Fault prognosis of battery system based on accurate voltage abnormity prognosis using long short-term memory neural networks

State prediction and fault prognosis are generating considerable interest regarding battery system due to the healthy development momentum of electric vehicles. Voltage is one of the main characterisation parameters for various battery faults, so accurate voltage abnormity prognosis is critical to the safe and durable operation of the battery system. A novel deep-learning-enabled method to perform accurate multi-forward-step voltage prediction for battery systems is investigated using long short-term memory(LSTM) recurrent neural network. A high volume of real-world operational data of an electric taxi is acquired from the Service and Management Center for electric vehicles(SMC-EV) in Beijing.

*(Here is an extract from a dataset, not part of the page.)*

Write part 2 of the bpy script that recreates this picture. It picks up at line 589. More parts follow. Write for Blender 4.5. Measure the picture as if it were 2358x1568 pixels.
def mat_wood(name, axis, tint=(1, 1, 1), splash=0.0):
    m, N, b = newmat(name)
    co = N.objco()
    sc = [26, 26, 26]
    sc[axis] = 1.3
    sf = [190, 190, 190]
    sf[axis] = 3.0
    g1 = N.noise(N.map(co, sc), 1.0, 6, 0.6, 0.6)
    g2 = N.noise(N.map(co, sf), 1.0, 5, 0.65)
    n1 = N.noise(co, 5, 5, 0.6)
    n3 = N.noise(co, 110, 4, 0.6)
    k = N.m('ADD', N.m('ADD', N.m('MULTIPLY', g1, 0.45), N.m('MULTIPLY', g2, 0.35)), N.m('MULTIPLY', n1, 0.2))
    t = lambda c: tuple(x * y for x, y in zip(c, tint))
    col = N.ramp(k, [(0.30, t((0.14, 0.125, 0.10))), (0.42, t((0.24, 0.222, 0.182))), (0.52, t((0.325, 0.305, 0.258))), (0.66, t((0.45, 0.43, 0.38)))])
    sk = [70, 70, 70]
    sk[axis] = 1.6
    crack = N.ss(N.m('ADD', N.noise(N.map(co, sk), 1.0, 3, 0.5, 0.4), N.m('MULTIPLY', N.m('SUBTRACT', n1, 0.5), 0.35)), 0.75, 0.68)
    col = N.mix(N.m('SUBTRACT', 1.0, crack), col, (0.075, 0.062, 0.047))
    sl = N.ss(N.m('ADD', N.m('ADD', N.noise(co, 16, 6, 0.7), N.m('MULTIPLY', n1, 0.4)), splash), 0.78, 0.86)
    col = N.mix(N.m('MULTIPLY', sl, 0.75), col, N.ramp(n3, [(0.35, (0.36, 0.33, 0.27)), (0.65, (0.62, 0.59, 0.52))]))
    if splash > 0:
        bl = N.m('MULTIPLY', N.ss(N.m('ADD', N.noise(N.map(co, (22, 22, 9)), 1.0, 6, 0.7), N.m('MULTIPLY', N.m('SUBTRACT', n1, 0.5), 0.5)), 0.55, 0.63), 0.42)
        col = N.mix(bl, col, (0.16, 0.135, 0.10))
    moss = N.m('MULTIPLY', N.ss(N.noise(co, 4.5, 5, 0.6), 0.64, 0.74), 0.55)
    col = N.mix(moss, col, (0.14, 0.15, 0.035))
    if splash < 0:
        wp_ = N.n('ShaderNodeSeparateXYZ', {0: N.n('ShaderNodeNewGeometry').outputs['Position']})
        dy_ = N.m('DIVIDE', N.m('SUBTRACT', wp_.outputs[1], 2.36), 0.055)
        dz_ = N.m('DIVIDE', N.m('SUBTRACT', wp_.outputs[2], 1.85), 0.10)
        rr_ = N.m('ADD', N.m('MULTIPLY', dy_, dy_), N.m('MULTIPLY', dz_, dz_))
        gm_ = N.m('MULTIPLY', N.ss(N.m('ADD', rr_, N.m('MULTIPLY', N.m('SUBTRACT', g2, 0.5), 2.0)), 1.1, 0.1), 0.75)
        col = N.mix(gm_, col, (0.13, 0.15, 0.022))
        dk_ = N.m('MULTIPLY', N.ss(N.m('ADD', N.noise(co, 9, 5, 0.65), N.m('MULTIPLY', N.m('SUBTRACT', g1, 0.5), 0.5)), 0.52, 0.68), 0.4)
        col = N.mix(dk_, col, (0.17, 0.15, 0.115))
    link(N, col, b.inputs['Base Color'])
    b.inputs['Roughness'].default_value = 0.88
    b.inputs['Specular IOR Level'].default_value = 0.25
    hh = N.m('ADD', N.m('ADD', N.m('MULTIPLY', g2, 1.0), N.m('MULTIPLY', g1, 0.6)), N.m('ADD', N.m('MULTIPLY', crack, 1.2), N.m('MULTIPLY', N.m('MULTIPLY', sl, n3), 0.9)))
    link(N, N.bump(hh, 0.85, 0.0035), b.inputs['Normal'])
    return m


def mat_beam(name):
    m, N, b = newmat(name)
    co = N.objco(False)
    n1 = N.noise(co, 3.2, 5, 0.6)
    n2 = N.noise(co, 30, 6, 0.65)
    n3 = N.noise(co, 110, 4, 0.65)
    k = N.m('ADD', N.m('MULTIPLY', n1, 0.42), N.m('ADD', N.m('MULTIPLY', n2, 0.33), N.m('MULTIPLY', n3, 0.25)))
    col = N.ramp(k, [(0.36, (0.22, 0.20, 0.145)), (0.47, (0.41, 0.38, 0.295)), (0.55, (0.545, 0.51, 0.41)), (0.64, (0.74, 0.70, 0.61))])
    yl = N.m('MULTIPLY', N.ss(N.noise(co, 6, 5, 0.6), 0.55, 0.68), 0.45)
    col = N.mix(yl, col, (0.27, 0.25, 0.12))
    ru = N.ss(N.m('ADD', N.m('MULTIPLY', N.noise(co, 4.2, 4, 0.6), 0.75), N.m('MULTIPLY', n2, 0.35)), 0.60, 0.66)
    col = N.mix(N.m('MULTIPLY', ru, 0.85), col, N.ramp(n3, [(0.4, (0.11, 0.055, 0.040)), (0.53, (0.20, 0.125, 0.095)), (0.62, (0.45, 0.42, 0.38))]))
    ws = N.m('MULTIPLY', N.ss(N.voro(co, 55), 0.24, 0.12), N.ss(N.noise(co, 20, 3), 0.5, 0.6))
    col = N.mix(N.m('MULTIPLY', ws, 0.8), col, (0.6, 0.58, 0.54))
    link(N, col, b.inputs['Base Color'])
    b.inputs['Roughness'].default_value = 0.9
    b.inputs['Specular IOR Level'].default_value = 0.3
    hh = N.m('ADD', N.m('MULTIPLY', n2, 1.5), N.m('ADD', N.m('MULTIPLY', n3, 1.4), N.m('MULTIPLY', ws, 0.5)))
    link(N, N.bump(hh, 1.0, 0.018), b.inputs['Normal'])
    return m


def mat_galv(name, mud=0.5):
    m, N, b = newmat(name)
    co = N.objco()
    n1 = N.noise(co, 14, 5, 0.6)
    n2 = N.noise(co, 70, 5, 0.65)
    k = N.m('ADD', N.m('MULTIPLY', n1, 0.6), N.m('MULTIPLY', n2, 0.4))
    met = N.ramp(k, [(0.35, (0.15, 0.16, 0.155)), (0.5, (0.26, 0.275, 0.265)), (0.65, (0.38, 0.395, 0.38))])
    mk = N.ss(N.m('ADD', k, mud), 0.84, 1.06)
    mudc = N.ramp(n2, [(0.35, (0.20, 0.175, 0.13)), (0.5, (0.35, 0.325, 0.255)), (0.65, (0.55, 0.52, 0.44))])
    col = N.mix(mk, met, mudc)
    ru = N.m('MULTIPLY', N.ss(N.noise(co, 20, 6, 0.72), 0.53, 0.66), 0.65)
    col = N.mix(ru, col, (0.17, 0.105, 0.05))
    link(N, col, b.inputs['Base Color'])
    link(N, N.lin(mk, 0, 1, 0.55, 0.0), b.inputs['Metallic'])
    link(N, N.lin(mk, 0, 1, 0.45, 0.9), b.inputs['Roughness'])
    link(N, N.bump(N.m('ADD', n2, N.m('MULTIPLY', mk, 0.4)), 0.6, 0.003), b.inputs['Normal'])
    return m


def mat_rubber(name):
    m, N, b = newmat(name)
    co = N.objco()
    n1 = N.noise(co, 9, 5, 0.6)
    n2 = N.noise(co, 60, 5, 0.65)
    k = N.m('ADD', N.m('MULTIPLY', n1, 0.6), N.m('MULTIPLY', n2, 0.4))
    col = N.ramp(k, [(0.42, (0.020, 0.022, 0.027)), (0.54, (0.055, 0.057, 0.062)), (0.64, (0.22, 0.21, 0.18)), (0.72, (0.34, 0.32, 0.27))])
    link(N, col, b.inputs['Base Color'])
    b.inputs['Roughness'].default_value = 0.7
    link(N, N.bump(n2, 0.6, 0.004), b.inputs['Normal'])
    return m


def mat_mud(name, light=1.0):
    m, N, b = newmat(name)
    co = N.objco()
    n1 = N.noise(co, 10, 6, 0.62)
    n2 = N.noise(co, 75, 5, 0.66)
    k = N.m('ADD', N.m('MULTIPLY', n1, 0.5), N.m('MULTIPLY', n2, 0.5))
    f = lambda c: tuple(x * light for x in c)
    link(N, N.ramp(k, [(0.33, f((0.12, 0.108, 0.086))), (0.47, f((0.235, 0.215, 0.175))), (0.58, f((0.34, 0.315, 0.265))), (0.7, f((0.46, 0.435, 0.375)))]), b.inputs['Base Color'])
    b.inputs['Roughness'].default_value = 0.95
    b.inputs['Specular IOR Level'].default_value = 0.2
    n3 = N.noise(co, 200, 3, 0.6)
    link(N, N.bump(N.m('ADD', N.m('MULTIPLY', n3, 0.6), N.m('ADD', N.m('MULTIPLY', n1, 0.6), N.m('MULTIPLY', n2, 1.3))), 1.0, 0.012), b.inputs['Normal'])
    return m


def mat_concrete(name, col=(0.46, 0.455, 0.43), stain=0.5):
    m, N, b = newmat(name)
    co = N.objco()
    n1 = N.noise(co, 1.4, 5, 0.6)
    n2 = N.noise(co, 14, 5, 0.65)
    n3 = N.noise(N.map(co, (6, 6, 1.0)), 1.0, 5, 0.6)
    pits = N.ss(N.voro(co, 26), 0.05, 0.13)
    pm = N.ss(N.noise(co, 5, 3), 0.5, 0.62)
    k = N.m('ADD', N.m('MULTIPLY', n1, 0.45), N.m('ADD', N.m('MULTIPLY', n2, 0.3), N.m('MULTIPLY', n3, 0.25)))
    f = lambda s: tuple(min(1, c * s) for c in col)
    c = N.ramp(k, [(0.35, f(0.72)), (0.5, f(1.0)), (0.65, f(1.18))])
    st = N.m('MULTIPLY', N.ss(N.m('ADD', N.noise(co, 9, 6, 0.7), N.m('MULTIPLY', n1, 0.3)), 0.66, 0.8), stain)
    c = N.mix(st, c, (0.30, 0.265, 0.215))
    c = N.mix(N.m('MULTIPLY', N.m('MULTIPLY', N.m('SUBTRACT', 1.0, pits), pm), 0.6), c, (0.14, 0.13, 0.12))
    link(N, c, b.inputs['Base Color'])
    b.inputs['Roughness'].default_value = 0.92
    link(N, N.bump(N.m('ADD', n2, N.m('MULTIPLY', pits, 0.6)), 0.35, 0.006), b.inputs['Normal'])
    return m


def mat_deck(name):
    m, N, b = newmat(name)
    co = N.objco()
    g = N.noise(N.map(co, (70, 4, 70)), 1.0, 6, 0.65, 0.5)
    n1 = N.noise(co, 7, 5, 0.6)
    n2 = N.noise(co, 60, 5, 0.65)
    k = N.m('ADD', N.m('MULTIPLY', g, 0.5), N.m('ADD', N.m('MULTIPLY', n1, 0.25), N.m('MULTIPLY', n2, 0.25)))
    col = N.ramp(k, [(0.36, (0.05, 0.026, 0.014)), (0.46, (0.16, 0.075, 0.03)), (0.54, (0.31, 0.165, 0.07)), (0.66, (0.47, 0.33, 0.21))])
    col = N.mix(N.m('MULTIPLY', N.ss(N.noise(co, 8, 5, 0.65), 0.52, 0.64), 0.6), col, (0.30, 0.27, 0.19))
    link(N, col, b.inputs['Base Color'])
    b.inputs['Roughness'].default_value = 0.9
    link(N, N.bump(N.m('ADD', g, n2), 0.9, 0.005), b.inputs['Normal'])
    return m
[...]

To improve the prediction accuracy, a Weather-Vehicle-Driver analysis is implemented to consider the impacts of weather and driver's behaviour on a battery system's performance, and the many-to-one(4-1) model structure using an improved pre-dropout technology and a developed dual-model-cooperation prediction strategy is applied for offline training the LSTM models after all hyperparameters pre-optimized. The results showcase that the proposed method has a powerful prediction ability for battery voltage, and the accuracy and robustness of this method are verified through the comparisons among different hyperparameters and seasons using 10-fold cross-validation. Furthermore, combined with alarm or warning thresholds, the prognosis feasibility, stability, and reliability of the proposed models for various voltage abnormities are also verified through actual operational data, thereby this method can assess the battery safety via predicting voltage to determine the advent of battery faults and mitigate runaway risk. This is the first of its kind to apply the LSTM to voltage prediction and fault prognosis of the battery system.